19世紀と修復
出典: フリー百科事典『ウィキペディア(Wikipedia)』 (2022/06/03 14:56 UTC 版)
「聖パトリック大聖堂 (ダブリン)」の記事における「19世紀と修復」の解説
1805年までに北の翼廊は廃墟と化しており、南側の翼廊も悲惨な状態であったが、より切迫した工事は足場によって支えられていた身廊の屋根におこなわれたものであった。1846年、聖パトリック大聖堂の首席司祭はクライストチャーチの首席司祭と統合され、この状態は1872年まで続いた。 悲惨な経済状況によって制限されていたが、首席司祭パナケム(1843年から1864年まで首席司祭)の下では大規模な修理を始めることが計画された。レディーチャペルは修復され、床(当時数フィート高くなっていた)はもともとの高さまで下げられ、他の切迫した箇所に対しても少なくとも部分的な対処はなされた。 19世紀半ば、大聖堂の近くに埋もれていたケルト十字が見つかった。これは今も保存されており、もしかしたら初期の聖泉の場所を印したものではないかと考えられている。 ベンジャミン・ギネスの出資により1860年から65年にかけて大規模な修復が行われたが、これは大聖堂崩壊の危険が差し迫っているという危機感に感化されたものだった。また、このことは現在の建物や装飾品のほとんどはヴィクトリア朝からのものであるということでもある。中世の寄進礼拝堂は他の動きで取り除かれており、今日ではその仕事の痕跡はほとんど生き残っていない。 再建によって大聖堂が存続することは確実になったものの、再建の程度を記録しておくことを怠ったことで現在の建物のどこまでが本当に中世由来のものでどこまでがヴィクトリア朝のレプリカなのかがほとんどわからなくなっている。

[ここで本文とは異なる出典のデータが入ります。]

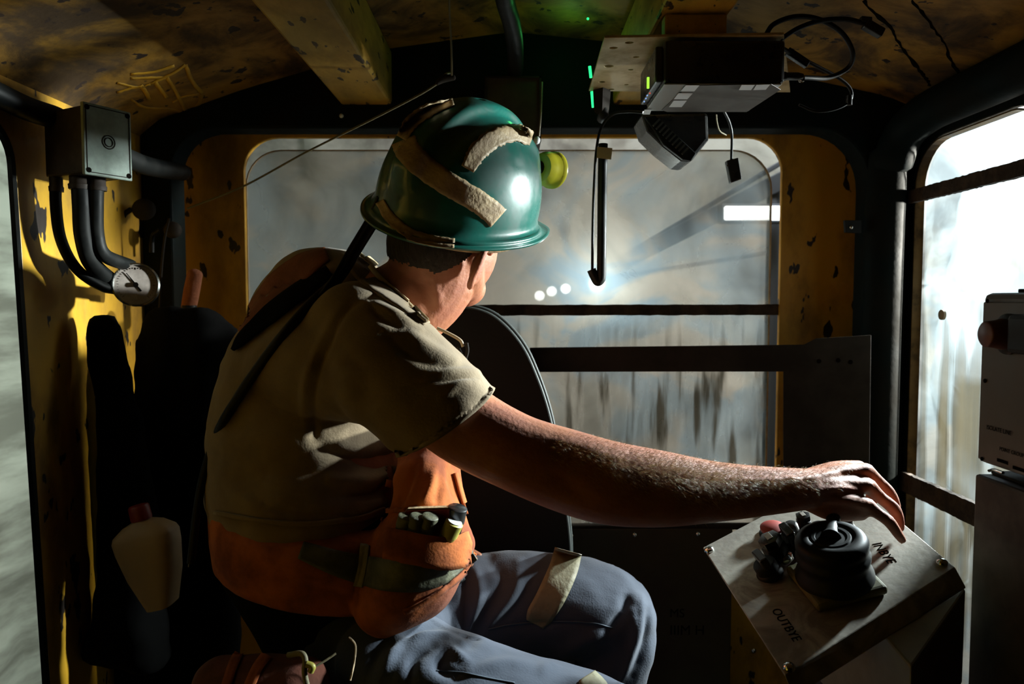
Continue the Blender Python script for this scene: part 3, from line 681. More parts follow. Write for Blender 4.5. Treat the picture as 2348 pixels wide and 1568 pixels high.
# hanging handset
t = thing('handset_stick', 'black hooked rod hanging from the radio cable before the rear window', 'handset', P(1380, 360, 1.40))
tube('stick', PT([(1383, 330, 1.40), (1381, 420, 1.40), (1380, 540, 1.40), (1379, 632, 1.40)]), .0088, m_black, t, 16)
tube('hook', PT([(1379, 625, 1.40), (1378, 640, 1.40), (1370, 646, 1.40), (1362, 632, 1.40), (1356, 618, 1.40)]), .0085, m_black, t, 16)
prism('tag', [XZ(x, y, 1.388) for x, y in ((1369, 337), (1404, 340), (1401, 366), (1368, 362))], [], lambda u, v: Vector((u, 1.386, v)), (0, .002, 0), m_tag, t)
tag(tube('cable', PT([(1475, 258, 1.36), (1440, 256, 1.38), (1405, 262, 1.40), (1380, 290, 1.41), (1368, 340, 1.41), (1362, 430, 1.41), (1359, 530, 1.41), (1358, 622, 1.405)]), .0026, m_black), 'thin black cable looping from the radio down beside the hooked rod', 'cable')
t = thing('hanging_connector', 'small black plug dangling on a wire at the right of the rear window', 'connector', P(1680, 390, 1.5))
tube('wire', PT([(1660, 255, 1.45), (1672, 280, 1.48), (1678, 310, 1.5), (1677, 366, 1.5)]), .0026, m_black, t)
prism('plug', [XZ(x, y, 1.5) for x, y in ((1663, 370), (1690, 363), (1698, 412), (1673, 421))], [], lambda u, v: Vector((u, 1.49, v)), (0, .016, 0), m_blackplastic, t, b=.002)
lathe('contact', P(1668, 380, 1.489), (0, -1, 0), [(.002, 0), (.002, .001)], m_chrome, t, 10)
tag(tube('cable', PT([(1642, 262, 1.40), (1644, 280, 1.42), (1650, 300, 1.44), (1665, 310, 1.46)]), .0014, m_cord), 'thin slack wire behind the ribbed speaker', 'wire')
# cable loops at the right of the radio
cb = thing('cable', 'thick black cable looping out of the radio and across the yellow roof', 'cable', P(1800, 95, 1.2))
tube('sheath', PT([(1755, 82, 1.15), (1775, 55, 1.15), (1825, 38, 1.15), (1880, 45, 1.16), (1930, 75, 1.18), (1955, 120, 1.2), (1945, 155, 1.22), (1900, 178, 1.22), (1850, 178, 1.2), (1800, 175, 1.18)]), .0038, m_black, cb, 12)
lathe('plug_collar', P(1800, 175, 1.18), (1, 0, 0), [(.007, -.02), (.007, 0), (.006, .002), (.006, .02), (.004, .028)], m_blackplastic, cb, 14)
lathe('ring', P(1838, 180, 1.19), (1, 0, 0), [(.006, -.003), (.0065, 0), (.006, .003)], m_chrome, cb, 14)
cb = thing('cable', 'black cable from the plate ending in a plug stuck to the roof', 'cable', P(1800, 90, 1.2))
tube('sheath', PT([(1790, 90, 1.16), (1830, 65, 1.16), (1880, 48, 1.16), (1935, 44, 1.16), (1975, 52, 1.16), (1995, 60, 1.16)]), .0038, m_black, cb, 12)
obox('plug', P(2002, 66, 1.16), (P(2022, 78, 1.16) - P(1980, 54, 1.16)).normalized(), (0, 1, 0), Vector((.45, 0, .89)), (.016, .007, .007), m_blackplastic, cb, .002)
obox('plug', P(1985, 46, 1.16), (1, 0, -.1), (0, 1, 0), up, (.008, .005, .004), m_blackplastic, cb, .001)
cb = thing('cable', 'thin lower cable loop hanging right of the radio', 'cable', P(1850, 200, 1.25))
tube('sheath', PT([(1785, 105, 1.17), (1820, 125, 1.2), (1870, 150, 1.22), (1925, 180, 1.24), (1950, 205, 1.25), (1948, 232, 1.25), (1915, 250, 1.25), (1870, 255, 1.25), (1832, 240, 1.25)]), lambda s: .0034 - .0014 * s, m_black, cb, 10)
obox('inline_connector', P(1828, 133, 1.2), (P(1860, 155, 1.2) - P(1800, 115, 1.2)).normalized(), (0, 1, 0), Vector((.5, 0, .86)), (.020, .006, .006), m_blackplastic, cb, .002)
lathe('end_clip', P(1947, 230, 1.25), (0, 0, 1), [(.005, -.008), (.005, .008)], m_blackplastic, cb, 10)

# ================================================================== RIGHT SIDE: boxes on the right
t = thing('button_box', 'grey metal box with a dull red button at the right edge', 'control box', (.69, .82, zc(-.1)))
xb = .635; yfar = 1.0
box('case', (xb, .45, P(2245, 1058, yfar).z), (xb + .12, yfar, P(2255, 672, yfar).z), m_grey, t, .008)
box('lid_plate', (xb - .004, .46, P(2245, 1058, yfar).z + .006), (xb, yfar - .008, P(2255, 672, yfar).z - .012), m_grey, t, .0015)
box('top_cover', (xb + .02, .45, P(2255, 672, yfar).z), (xb + .1, yfar - .04, P(2255, 672, yfar).z + .005), m_steel_dark, t, .001)
def onface(px, py): return onx(px, py, xb - .0045)
c = onface(2315, 766)
lathe('button', c, (-1, 0, 0), [(.019, 0), (.020, .010), (.0175, .020), (.0165, .030), (.014, .032)], m_buttonred, t, 32)
lathe('collar', c, (-1, 0, 0), [(.026, 0), (.026, .004), (.021, .008)], m_black, t, 32)
box('hasp', (xb - .03, c.y - .11, c.z - .022), (xb - .004, c.y - .03, c.z + .026), m_black, t, .006)
for x, y in ((2265, 690), (2259, 873), (2252, 1052)): lathe('screw', onface(x, y), (-1, 0, 0), [(.0028, 0), (.0028, .001)], m_ink, t, 12)
def face_text(s, px, py, size): text(s, onface(px, py) + Vector((-.0006, 0, 0)), (0, -1, 0), (0, 0, 1), size, m_ink, t)
face_text('ISOLATE LINE', 2263, 983, .008); face_text('POINT GROUP', 2292, 1032, .007)
strip_o = obox('stripe', onface(2275, 1050) + Vector((0, -.02, 0)), (1, 0, 0), (0, 1, 0), up, (.0004, .010, .002), m_ink, t, 0)
obox('stripe', onface(2335, 1075) + Vector((0, -.02, 0)), (1, 0, 0), (0, 1, 0), up, (.0004, .03, .002), m_ink, t, 0)
t = thing('steel_cabinet', 'dark cabinet below the red-button box at the right edge', 'cabinet', (.7, .8, 0))
zt = P(2243, 1086, yfar).z
box('body', (xb - .001, .40, 0), (xb + .2, yfar + .002, zt), m_boxgrey, t, .004)
box('top_ledge', (xb + .02, .40, zt), (xb + .2, yfar, zt + .004), m_steel_dark, t, .001)
tube('clip', [P(2268, 1079, .97), P(2280, 1077, .95), P(2300, 1084, .93)], .002, m_chrome, t)

# ---- control console
sc_ = 1.18
A, Ecr, C, B = [EYE + Vector(v) * sc_ for v in ((.25825472, .98293845, -.33310075), (.48934237, 1.07948494, -.25446057), (.5135433, .84135763, -.3082618), (.28245565, .74481114, -.38690198))]
U = (B - A).normalized(); NP = (B - A).cross(Ecr - A).normalized(); W = NP.cross(U)
def onplate(px, py, h=0):
    d_ = ray(px, py); k = (A - EYE + NP * h).dot(NP) / d_.dot(NP); return EYE + d_ * k
co_ = thing('control_console', 'tilted stainless control console with a joystick under the man\'s hand', 'control console', (.45, 1.07, 0))
def quadslab(name, pts, th, mat, parent, b=.0015):
    V = [Vector(p) for p in pts] + [Vector(p) + Vector(th) for p in pts]
    o = obj(name, V, [(0, 1, 2, 3), (7, 6, 5, 4)] + [(i, (i + 1) % 4, (i + 1) % 4 + 4, i + 4) for i in range(4)], mat, parent); bev(o, b); return o
plate = quadslab('control_plate', [A, B, C, Ecr], -NP * .003, m_steel, co_, .001)
lipd = (C - Ecr).normalized()
lo1, lo2 = onplate(1812, 1560), onplate(2193, 1302)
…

ギネス (彼はビール醸造家であった) は彼が「井戸のリベカ (Rebecca at the well)」のステンドグラスを寄贈し、「私は喉が渇いており、汝らは私に飲み物を与えた (I was thirsty and ye gave me drink)」という抱負を読んだ際にはやんわりとした批判を受けた。彼の像は南側のドアの外に置かれている。 大聖堂の大きな変革は1871年に起きた。アイルランド国教が廃止され国教会が国教ではなくなった後、新しく独立した教会総会はクライストチャーチを単一かつ明白なダブリン主教区の大聖堂とし、そして聖パトリックは国立大聖堂とすることでついに「2つの大聖堂」問題を解決した。